Financial projections should be on the list. Usually a company or business should be expected to have financial projections documented for at least one year and preferably three. Numbers for periods longer than three years tend to become less meaningful but still can be of some value. Any lack of documented financial projections would be another red flag warning.

Financial due diligence documentation normally takes in to account a business's capital structure, including the number of shares outstanding if publicly traded, along with an identification of the shareholders. Any outstanding warrants, notes, or stock options need to be provided. All debts, liabilities, as well as lines of credit need to be made available. Tax information is of course all-important, not only regarding what taxes have been paid but clear indications of those tax liabilities planned for or anticipated.

The list includes agreements, past and pending, it includes the record the financial holdings of company by company officers, it includes minutes of Board of Directors' meetings, as well as documents pertaining to decisions made by the Board. Insurance polices, both covering the company and the company's employees have to be made known, as well as any contracts made with employees, other companies, or other entities. A list of property held by the company, including intellectual properties and copyrights or patents is almost always required information.

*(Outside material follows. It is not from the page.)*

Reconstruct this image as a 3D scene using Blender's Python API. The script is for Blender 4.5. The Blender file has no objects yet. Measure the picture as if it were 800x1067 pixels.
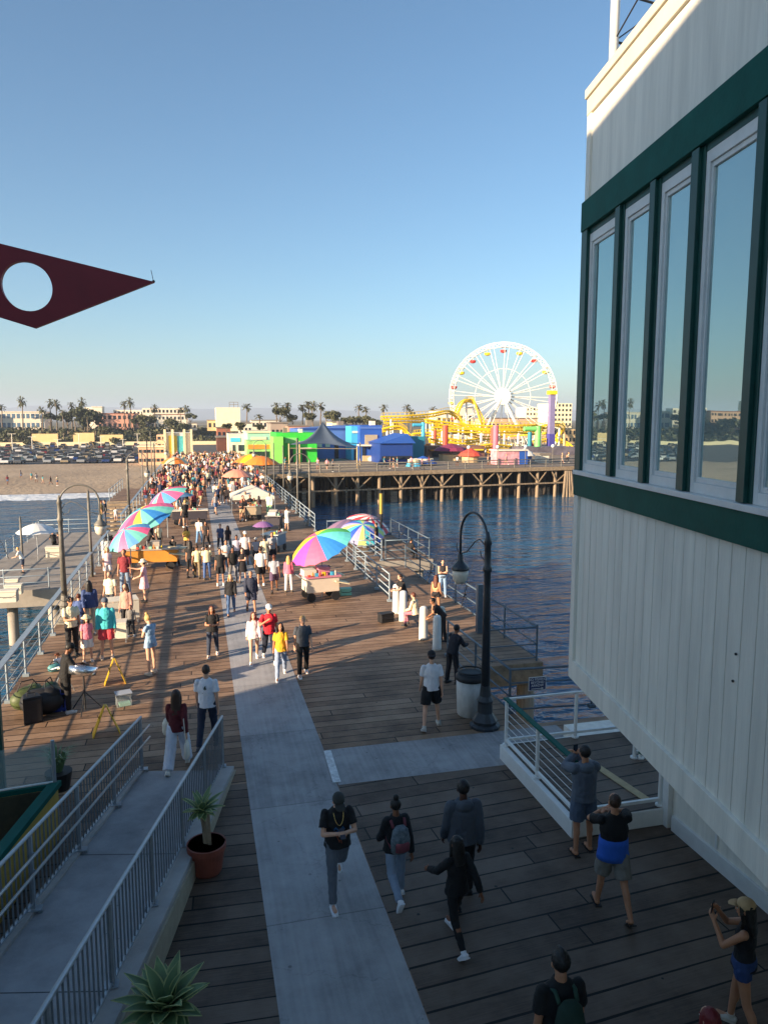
import bpy, math, random
from mathutils import Vector, Matrix
R = math.radians
random.seed(7)
SC = bpy.context.scene
COL = SC.collection
# ---------------- camera, world, sun, exposure ----------------
F, H, HY, VX = 770.0, 6.8, 437.0, 205.0          # focal length and vanishing lines in an 800 x 1067 frame
PITCH = math.atan((533.5 - HY) / F)
YAW = math.atan((400 - VX) * math.cos(PITCH) / F)
cam = bpy.data.cameras.new('camera')
cam.sensor_fit = 'HORIZONTAL'; cam.sensor_width = 36; cam.lens = F / 800 * 36
cam.clip_start = 0.1; cam.clip_end = 30000
co = bpy.data.objects.new('camera', cam); COL.objects.link(co)
co.location = (0, 0, H); co.rotation_euler = (math.pi / 2 - PITCH, 0, -YAW)
SC.camera = co
SUN_AZ, SUN_EL = 244.0, 15.5                      # compass azimuth (clockwise from +Y) of where the sun stands
w = bpy.data.worlds.new('World'); SC.world = w; w.use_nodes = True
nt = w.node_tree; bg = nt.nodes['Background']
sky = nt.nodes.new('ShaderNodeTexSky'); sky.sky_type = 'NISHITA'; sky.sun_disc = False
sky.sun_elevation = R(SUN_EL); sky.sun_rotation = R(SUN_AZ)
sky.air_density = 1.0; sky.dust_density = 0.9; sky.ozone_density = 4.6; sky.altitude = 0
tint = nt.nodes.new('ShaderNodeVectorMath'); tint.operation = 'MULTIPLY'; tint.inputs[1].default_value = (0.87, 0.855, 0.75)
nt.links.new(sky.outputs[0], tint.inputs[0]); nt.links.new(tint.outputs[0], bg.inputs[0]); bg.inputs[1].default_value = 0.09
sl = bpy.data.lights.new('sun', 'SUN'); sl.energy = 4.6; sl.angle = R(0.55); sl.color = (1.0, 0.77, 0.53)
so = bpy.data.objects.new('sun', sl); COL.objects.link(so)
sd = Vector((math.sin(R(SUN_AZ)) * math.cos(R(SUN_EL)), math.cos(R(SUN_AZ)) * math.cos(R(SUN_EL)), math.sin(R(SUN_EL))))
so.rotation_euler = sd.to_track_quat('Z', 'Y').to_euler(); so.location = (-60, -30, 40)
SC.view_settings.view_transform = 'Standard'; SC.view_settings.look = 'None'
SC.view_settings.gamma = 1; SC.view_settings.use_curve_mapping = False
SC.view_settings.exposure = 1.55
SC.render.engine = 'CYCLES'
SC.cycles.max_bounces = 6; SC.cycles.diffuse_bounces = 4; SC.cycles.glossy_bounces = 3
SC.cycles.transmission_bounces = 4; SC.cycles.transparent_max_bounces = 8; SC.cycles.volume_bounces = 0
SC.cycles.use_denoising = True

# ---------------- picture-to-place helpers (survey of the place) ----------------
_f = Vector((math.sin(YAW) * math.cos(PITCH), math.cos(YAW) * math.cos(PITCH), -math.sin(PITCH)))
_r = Vector((math.cos(YAW), -math.sin(YAW), 0)); _u = _r.cross(_f)
def ray(px, py): return _f * F + _r * (px - 400) - _u * (py - 533.5)
def U(px, py, z=0.0):                             # ground point seen at a pixel
    d = ray(px, py); t = (z - H) / d.z; return Vector((d.x * t, d.y * t, z))
def A(px, py, Y):                                 # point at distance Y along the pier
    d = ray(px, py); t = Y / d.y; return Vector((d.x * t, Y, H + d.z * t))
def zat(px, py, x, y):                            # height seen at row py above the ground point (x, y)
    lo, hi = -8.0, 60.0
    for _ in range(40):
        m = (lo + hi) / 2; v = Vector((x, y, m - H))
        if 533.5 - F * v.dot(_u) / v.dot(_f) > py: lo = m
        else: hi = m
    return lo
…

Summary - The list can go on and on, and anything relating to a company's financial situation is fair game as far as a requirement for information is concerned. As should be apparent, a financial due diligence document is not an executive summary, though there my be one appended to the information documented, nor is it really a summary of any kind. A financial due diligence document is a detailed statement of facts, and financial due diligence, as an activity, is nothing short of a full scale, in-depth investigation, be it of a company or of a specific transaction.